In general, Labor still has a lot of work to do to balance up Australia’s amazingly lop-sided taxation system, which treats income from labour much more punitively than income from capital. When it comes to removing tax breaks for the wealthy, negative gearing for property would be the first place most people would look.
Bowen seems to be hinting that Labor will seek to wind back negative gearing, no doubt in a cautious and calibrated way that grandfathers existing investments.
But if Labor really wanted to do something about inequality, there are plenty of options not yet on the table. What about reintroducing inheritance taxes, so that the children of Gina Rinehart, Andrew Forrest or James Packer pay tax on the “income” they receive simply by being lucky enough to have a billionaire for a parent?
Gifts from parents to children are also generally tax-free in Australia. This is another special advantage for the children of billionaires. A gift from dad is one thing when he spots you $200 to make rent, and another when your father is Rupert Murdoch, and he’s giving you $150 million in News Corporation shares in return for letting his youngest children into the family trust.
Even more speculatively, could Labor consider a wealth tax? Why shouldn’t we ask the wealthiest members of our society to contribute tax revenues on the basis of their accumulated wealth, and not just their income?
Such seemingly radical ideas appear far-fetched right now, and no-one is expecting Labor to revive them. But, as Daley observes, the idea of removing tax breaks for superannuation also seemed politically impossible just a few years ago.
Many have been critical of Labor’s small target approach under Bill Shorten, but the opposition has now announced two costed policies in the last month, both of which have a progressive skew. In addition to yesterday’s super announcement, the ALP has also announced a mild crackdown on multinational corporations shifting tax offshore.
It will be interesting to see how Labor’s proposals on superannuation are received by the public. I suspect they will be quite popular. Recent polling on tax and fiscal policy has been overwhelmingly in favour of addressing the budget deficit by hiking up taxes on corporations and the rich.
The ALP tried to adopt the mantle of fiscal conservatism throughout the Rudd-Gillard years; voters never warmed to it, and Wayne Swan repeatedly flunked the test he set himself of a budget surplus anyway.

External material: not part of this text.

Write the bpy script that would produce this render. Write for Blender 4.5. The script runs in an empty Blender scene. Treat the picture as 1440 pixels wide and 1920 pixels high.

If Labor is being dragged towards more redistributive policy proposals by public sentiment, it might well result in a better medium-term strategy for the party. A narrative of fairness suits the party of workers, even as it accords more closely with electoral values. The task of voters and progressive advocates will be to keep the pressure on the ALP. When it comes to fairness in Australia's retirement policies, the scales remain tilted heavily towards the rich.